En Argentine, le gouvernement autorisera les écoles à diffuser les matchs de la Coupe du Monde de soccer... pour lutter contre l'absentéisme. Même dans ce pays qui vit au rythme du ballon rond, la décision soulève la controverse, nous explique notre correspondant.

Avec l'argument officiel de lutter contre l'absentéisme scolaire, le ministère de l'Éducation a tranché. En juin, les matchs du Mondial d'Afrique du Sud auxquels participe l'équipe argentine pourront être diffusés dans les écoles primaires et au collège.

 

Chaque établissement garde cependant sa liberté d'action. «Pour les Argentins, le Mondial est une manifestation culturelle très important. Il s'agit de l'assumer et de l'utiliser à des fins pédagogiques», a expliqué Alberto Sileoni, ministre de l'Éducation.

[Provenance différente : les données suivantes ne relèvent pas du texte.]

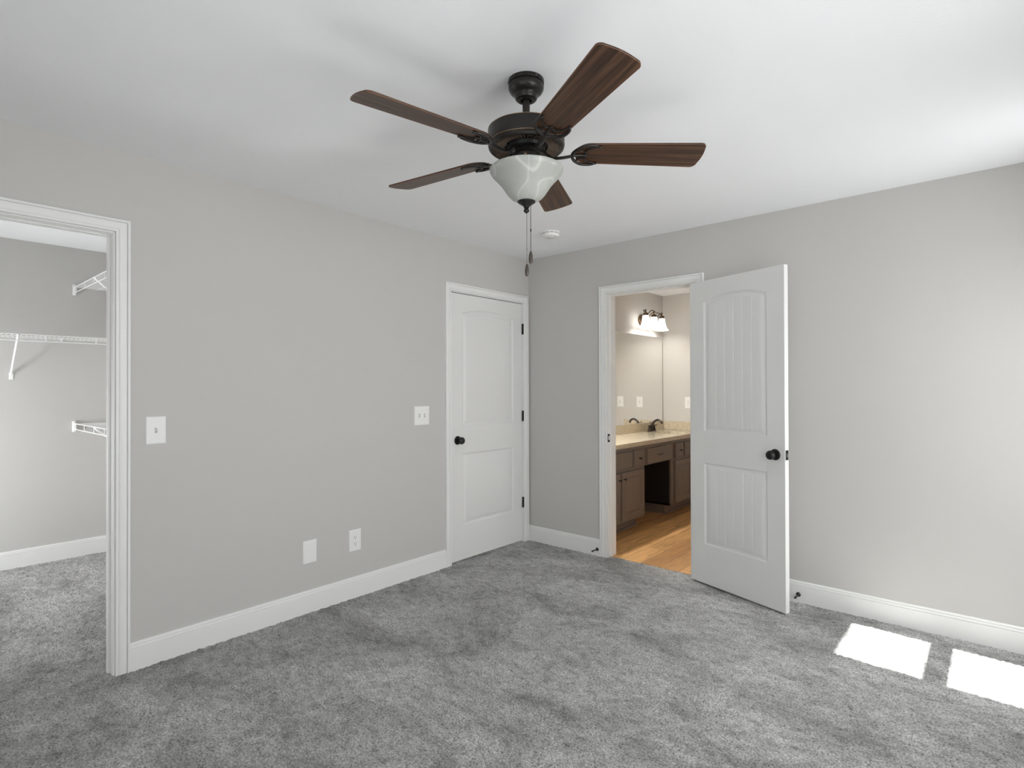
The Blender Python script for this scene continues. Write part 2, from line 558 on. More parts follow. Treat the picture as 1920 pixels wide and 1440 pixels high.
# ------------------------------------------------------------------ baseboards
BASE_PROF = [(0.0, -0.012), (0.0150, -0.012), (0.0150, 0.1025), (0.0142, 0.1035), (0.0100, 0.1040), (0.0100, 0.1062), (0.0140, 0.1068), (0.0140, 0.1090), (0.0120, 0.1170),
             (0.0070, 0.1175), (0.0070, 0.1195), (0.0098, 0.1200), (0.0092, 0.1240), (0.0060, 0.1295), (0.0, 0.1305)]


def base_run(m, p0, p1, nrm, m0=0.0, m1=0.0):
    """profile swept from p0 to p1 along a wall whose room side is nrm; m0, m1 lengthen the ends per unit of depth (mitres)"""
    p0, p1, n = Vector((*p0, 0)), Vector((*p1, 0)), Vector((*nrm, 0))
    t = (p1 - p0).normalized()
    vs = []
    for d, z in BASE_PROF:
        vs.append(p0 + n * d + t * (m0 * d) + Vector((0, 0, z)))
        vs.append(p1 + n * d + t * (m1 * d) + Vector((0, 0, z)))
    k = len(BASE_PROF)
    fs = [(2 * i, 2 * i + 1, 2 * ((i + 1) % k) + 1, 2 * ((i + 1) % k)) for i in range(k)]
    fs += [tuple(2 * i for i in range(k)), tuple(2 * i + 1 for i in range(k))[::-1]]
    return m.add(vs, fs)


CW = 0.057                       # casing width
RV = 0.005                       # reveal
m = base_run(MB(), (0, CL1 + RV + CW), (0, DR0 - RV - CW), (1, 0))
base_run(m, (0, -D), (0, CL0 - RV - CW), (1, 0))
struct('baseboard_left', m, MTRIM, 'white baseboard along the long wall between the closet and the closed door', 'baseboard')
m = base_run(MB(), (0.0, 0), (BT0 - RV - CW, 0), (0, -1))
struct('baseboard_corner', m, MTRIM, 'short white baseboard between the room corner and the bathroom doorway', 'baseboard')
m = base_run(MB(), (BT1 + RV + CW, 0), (W, 0), (0, -1))
struct('baseboard_right', m, MTRIM, 'white baseboard behind the open door, running past the sunlit carpet', 'baseboard')
m = base_run(MB(), (XC, YC0), (XC, YC1), (1, 0))
base_run(m, (XC, YC1), (-TH, YC1), (0, -1)); base_run(m, (XC, YC0), (-TH, YC0), (0, 1))
struct('baseboard_closet', m, MTRIM, 'white baseboard around the walk-in closet', 'baseboard')
m = base_run(MB(), (W, -D), (W, 0), (-1, 0)); base_run(m, (0, -D), (W, -D), (0, 1))
struct('baseboard_rear', m, MTRIM, 'white baseboard below the windows', 'baseboard')
m = base_run(MB(), (0.58, YB), (XB, YB), (0, -1)); base_run(m, (XB, 0.12), (XB, YB), (-1, 0))
struct('baseboard_bathroom', m, MTRIM, 'white baseboard along the far bathroom walls', 'baseboard')

# ------------------------------------------------------------------ door casings and jambs
CAS = [(0.0, 0.0), (0.0, 0.0090), (0.002, 0.0110), (0.0100, 0.0110), (0.0112, 0.0100), (0.0116, 0.0062), (0.0136, 0.0062), (0.0140, 0.0085), (0.020, 0.0120), (0.030, 0.0132),
       (0.0420, 0.0125), (0.0432, 0.0115), (0.0436, 0.0075), (0.0456, 0.0075), (0.0460, 0.0150), (0.0480, 0.0175), (0.0550, 0.0175), (0.0570, 0.0160), (0.0570, 0.0)]


def casing(m, a0, a1, zt, place):
    """U-shaped moulding round an opening a0..a1 with head zt; place(a, out, z) -> point"""
    k = len(CAS)
    rings = []
    for w_, t_ in CAS:
        rings.append([place(a0 - w_, t_, -0.012), place(a0 - w_, t_, zt + w_), place(a1 + w_, t_, zt + w_), place(a1 + w_, t_, -0.012)])
    vs = [p for r in rings for p in r]
    fs = []
    for i in range(k):
        j = (i + 1) % k
        for s in range(3):
            fs.append((4 * i + s, 4 * i + s + 1, 4 * j + s + 1, 4 * j + s))
    fs += [tuple(4 * i for i in range(k)), tuple(4 * i + 3 for i in range(k))[::-1]]
    m.add(vs, fs)


def jambs(m, a0, a1, zt, d0, d1, stop0, stop1, box):
    """side and head jamb boards with stops; box(a0, a1, d0, d1, z0, z1) in the opening's own axes"""
    t = 0.018
    box(a0 - t, a0, d0, d1, -0.012, zt + t); box(a1, a1 + t, d0, d1, -0.012, zt + t); box(a0, a1, d0, d1, zt, zt + t)
    if stop1 > stop0:
        s = 0.011
        box(a0, a0 + s, stop0, stop1, -0.012, zt); box(a1 - s, a1, stop0, stop1, -0.012, zt); box(a0, a1, stop0, stop1, zt - s, zt)


# the walls stop at the rough opening: a jamb board fills the slot beside it
def opening_left(nm, a0, a1, lab, stops, both=True):
    m = MB()
    casing(m, a0 - RV, a1 + RV, DH + RV, lambda a, o, z: (o, a, z))
    if both:
        casing(m, a0 - RV, a1 + RV, DH + RV, lambda a, o, z: (-TH - o, a, z))
    struct(nm, m, MTRIM, lab, 'door casing', smooth=35)
    j = MB()
    t = 0.0
    T = 0.002

    def bx(p0, p1, q0, q1, z0, z1):
        j.box(-q0, -q1, p0, p1, z0, z1)
    bx(a0 - 0.004, a0 + T, -0.001, TH + 0.001, -0.012, DH); bx(a1 - T, a1 + 0.004, -0.001, TH + 0.001, -0.012, DH); bx(a0, a1, -0.001, TH + 0.001, DH - T, DH + 0.004)
    s = 0.011
    if stops:
        q0, q1 = stops
        bx(a0, a0 + s, q0, q1, -0.012, DH - T); bx(a1 - s, a1, q0, q1, -0.012, DH - T); bx(a0 + s, a1 - s, q0, q1, DH - s, DH - T)
    return j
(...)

Sous sa barbichette grisonnante, Diego Maradona est lui aussi catégorique: «C'est la meilleure solution pour que les enfants ne manquent pas à l'appel.» L'actuel entraîneur de l'équipe argentine a récemment présenté, avec le ministre argentin de l'Éducation, un manuel de 36 pages pour travailler en classe les aspects culturels et géographiques du Mondial.

«La Coupe du monde est la fête de l'internationalisme, parfois liée au chauvinisme», avertit la préface du fascicule. «Cherchez dans les livres d'histoire qui furent Nelson Mandela, Steve Biko, Frederik De Klerk et Desmond Tutu», propose plus loin un chapitre consacré à l'Afrique du Sud et à l'apartheid.

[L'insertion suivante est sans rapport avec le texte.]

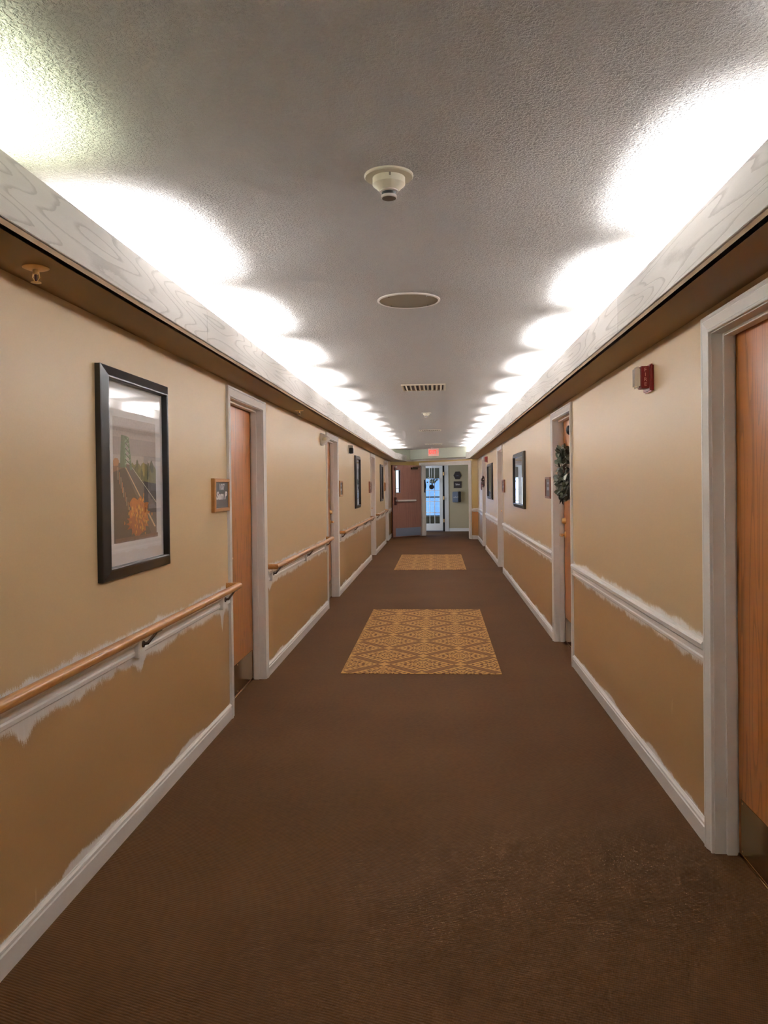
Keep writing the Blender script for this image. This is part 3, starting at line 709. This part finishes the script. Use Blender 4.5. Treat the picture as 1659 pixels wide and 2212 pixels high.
# ------------------------------------------------------------------ name plaques
def plaque(side, y0, y1, z0, z1, label, wood_='oak_frame', lines=None):
    x0, sx = (XL, 1) if side == 'L' else (XR, -1)
    t_ = thing('name_plaque', (x0, (y0 + y1) / 2, z0), label, 'plaque', 'name plaques beside the doors')
    fw_, th = .024, .026
    rings = []
    pf = [(0, 0), (0, th - .006), (.005, th), (fw_ - .004, th), (fw_, th - .007), (fw_, 0)]
    for (a, c, da, dc) in ((y0, z0, 1, 1), (y1, z0, -1, 1), (y1, z1, -1, -1), (y0, z1, 1, -1), (y0, z0, 1, 1)):
        rings.append([(x0 + sx * t2, a + da * w2, c + dc * w2) for w2, t2 in pf])
    MB().loft(rings, True, False).build('frame', wood_, t_)
    xs = (x0 + sx * .004, x0 + sx * .018)
    fp = MB().box(min(xs), max(xs), y0 + fw_ - .003, y1 - fw_ + .003, z0 + fw_ - .003, z1 - fw_ + .003).build('face_plate', 'plaque_black', t_)
    right = (0, 1, 0) if side == 'L' else (0, -1, 0)
    if lines:
        for (body, dy, dz, sz, sh, bo, sxx, nm) in lines:
            text_mesh(nm, body, sz, frame_mat((x0 + sx * .0185, (y0 + y1) / 2 + dy, z0 + dz), right, (0, 0, 1)), 'letter_white', fp, shear=sh, bold=bo, sx=sxx)
    else:
        b = MB()
        for (q0, q1, zz, hh) in ((.36, .62, .150, .020), (.28, .72, .095, .030)):
            ya, yb = y0 + (y1 - y0) * q0, y0 + (y1 - y0) * q1
            b.box(min(x0 + sx * .0178, x0 + sx * .0190), max(x0 + sx * .0178, x0 + sx * .0190), ya, yb, z0 + zz - hh / 2, z0 + zz + hh / 2)
        b.build('name_strip', 'dispenser_grey', fp)
    return t_
plaque('L', 4.545, 4.875, 1.350, 1.556, 'oak framed black plaque numbered 107 beside the first left door', 'oak_frame',
       [('107', .0, .152, .054, 0, .0012, 1.5, 'room_number'), ('Sam P', -.01, .098, .064, .28, .0030, 1.45, 'name_lettering')])
plaque('L', 10.50, 10.83, 1.355, 1.575, 'black plaque in oak frame past the second left door', 'oak_frame')
plaque('L', 15.16, 15.49, 1.36, 1.585, 'brown framed plaque before the third left door', 'walnut_frame')
plaque('L', 19.55, 19.86, 1.36, 1.58, 'farthest name plaque on the left wall by the open door', 'oak_frame')
plaque('R', 7.48, 7.81, 1.355, 1.565, 'walnut framed plaque beside the eucalyptus wreath door', 'walnut_frame')
plaque('R', 12.66, 12.99, 1.365, 1.575, 'walnut framed plaque before the third right door', 'walnut_frame')
plaque('R', 19.05, 19.36, 1.365, 1.575, 'farthest name plaque on the right wall by the dark wreath', 'walnut_frame')

# ------------------------------------------------------------------ fire strobes
def strobe(y, z, label, letters=True):
    t_ = thing('fire_strobe', (XR, y + .06, z), label, 'fire alarm', 'red fire strobes on the right wall')
    MB().box(XR - .020, XR, y, y + .135, z - .012, z + .128, .006).build('back_plate', 'fire_red', t_)
    h = MB().box(XR - .062, XR - .018, y + .012, y + .09, z + .006, z + .118, .004).build('horn_body', 'fire_red', t_)
    MB().box(XR - .088, XR - .060, y + .014, y + .088, z + .008, z + .116, .009).build('strobe_lens', 'lens_clear', t_, smooth=True)
    MB().tube([(XR - .074, y + .05, z + .03), (XR - .074, y + .05, z + .095)], .006, 8).build('flash_tube', 'steel', t_)
    if letters:
        for k, ch in enumerate('FIRE'):
            text_mesh('letter', ch, .026, frame_mat((XR - .040, y + .0115, z + .098 - .0245 * k), (1, 0, 0), (0, 0, 1)), 'fire_letter', h, bold=.0002)
    return t_
strobe(3.985, 1.975, 'red fire strobe with clear lens reading FIRE on the upper right wall')
strobe(16.95, 1.99, 'distant red fire strobe beside the farthest right door', False)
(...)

«C'est une bonne chose de légitimer le soccer à l'école. Mais il est difficile d'imaginer que le Mondial puisse avoir des effets pédagogiques transcendants. La communion entre les Argentins est une expérience qui vaut la peine en soi et n'a pas besoin de justification pédagogique», estime Emilio Tenti Fanfani. Le sociologue spécialiste de l'éducation remarque que «la société argentine est inégalitaire et polarisée. Elle a peu d'occasions comme celle-là de partager des émotions de manière collective et massive».

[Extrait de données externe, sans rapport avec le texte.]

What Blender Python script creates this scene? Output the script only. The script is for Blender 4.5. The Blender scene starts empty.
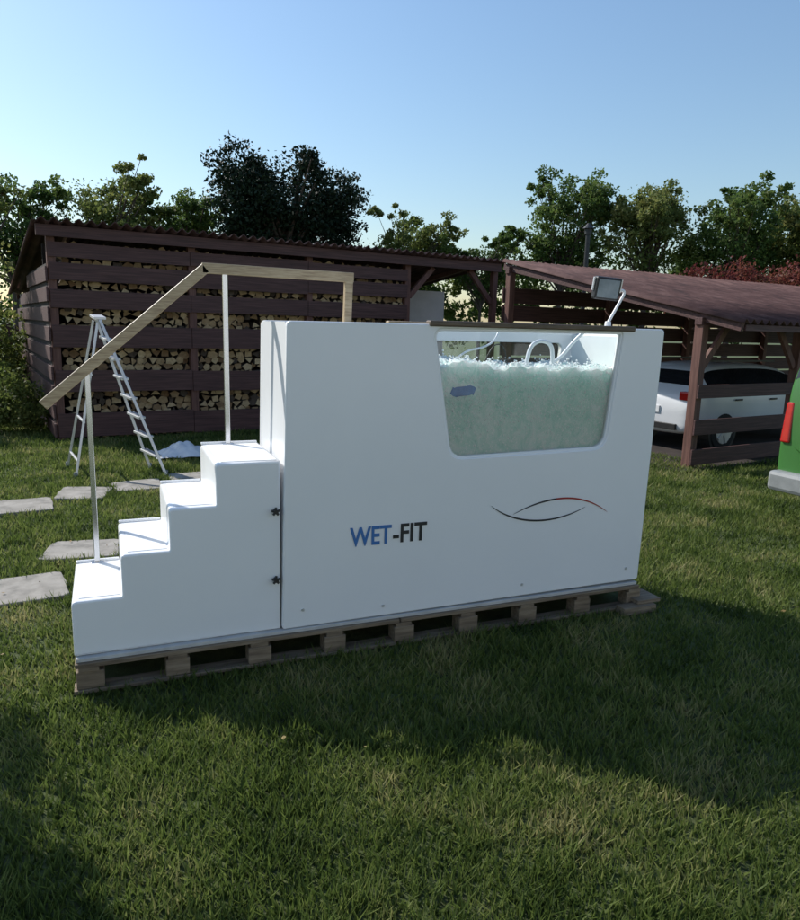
import bpy, bmesh, math, random
import numpy as np
from mathutils import Vector, Matrix
random.seed(4); rng=np.random.default_rng(7)
D=bpy.data; S=bpy.context.scene
S.view_settings.view_transform='Standard'; S.view_settings.look='None'; S.view_settings.exposure=0; S.view_settings.gamma=1

# ---------------------------------------------------------------- materials
def nt(name):
    m=D.materials.new(name); m.use_nodes=True; t=m.node_tree; b=t.nodes["Principled BSDF"]; return m,t,b
def noise_col(t,cols,scale,detail=5,stretch=(1,1,1),coord='Object',rough=0.6):
    tc=t.nodes.new('ShaderNodeTexCoord'); mp=t.nodes.new('ShaderNodeMapping'); mp.inputs['Scale'].default_value=stretch
    n=t.nodes.new('ShaderNodeTexNoise'); n.inputs['Scale'].default_value=scale; n.inputs['Detail'].default_value=detail; n.inputs['Roughness'].default_value=rough
    r=t.nodes.new('ShaderNodeValToRGB'); cr=r.color_ramp
    k=len(cols)
    while len(cr.elements)<k: cr.elements.new(0.5)
    for i,c in enumerate(cols):
        cr.elements[i].position=0.3+0.4*i/(k-1); cr.elements[i].color=(*c,1)
    t.links.new(tc.outputs[coord],mp.inputs[0]); t.links.new(mp.outputs[0],n.inputs['Vector']); t.links.new(n.outputs['Fac'],r.inputs[0])
    return n,r,mp
def bump(t,b,src,strength,dist=0.02):
    bp=t.nodes.new('ShaderNodeBump'); bp.inputs['Strength'].default_value=strength; bp.inputs['Distance'].default_value=dist
    t.links.new(src,bp.inputs['Height']); t.links.new(bp.outputs[0],b.inputs['Normal'])
def mat(name,cols,scale=6,rough=0.6,metal=0,bmp=0,stretch=(1,1,1),bd=0.01,spec=0.5,detail=5):
    m,t,b=nt(name)
    if len(cols)==1: cols=[cols[0],cols[0]]
    n,r,mp=noise_col(t,cols,scale,detail,stretch)
    t.links.new(r.outputs[0],b.inputs['Base Color']); b.inputs['Roughness'].default_value=rough; b.inputs['Metallic'].default_value=metal
    b.inputs['Specular IOR Level'].default_value=spec
    if bmp: bump(t,b,n.outputs['Fac'],bmp,bd)
    return m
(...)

Comme le premier match de l'Argentine a lieu un samedi, la mesure concerne d'abord les deux autres matchs de poule de l'Albiceleste, contre la Corée du Sud et la Grèce.

«Si l'Argentine est en demi-finale, cela peut stimuler l'identité nationale. Mais pour les premiers matchs, ce serait mieux que l'élève assume sa responsabilité s'il décide de manquer les cours, car imposer une sanction, c'est aussi une manière d'éduquer», fait valoir dans le quotidien La Nación la directrice du programme de maîtrise en éducation de l'Université de San Andrés, Silvina Gvirtz.

Professeure d'éducation civique dans deux collèges de la province de Buenos Aires, Veronica Huergo n'est pas très emballée par la décision du gouvernement d'autoriser la diffusion des matchs. La jeune enseignante de 29 ans valorise néanmoins cette «expérience pour les élèves et professeurs de partager quelque chose de différent» qui va au-delà du lien hiérarchique.

Victor Hugo Morales, plus célèbre commentateur sportif argentin, acquiesce. «L'écoute du Mondial 1954 d'un poste de radio installé à l'école reste l'un de mes plus beaux souvenirs», affirme-t-il.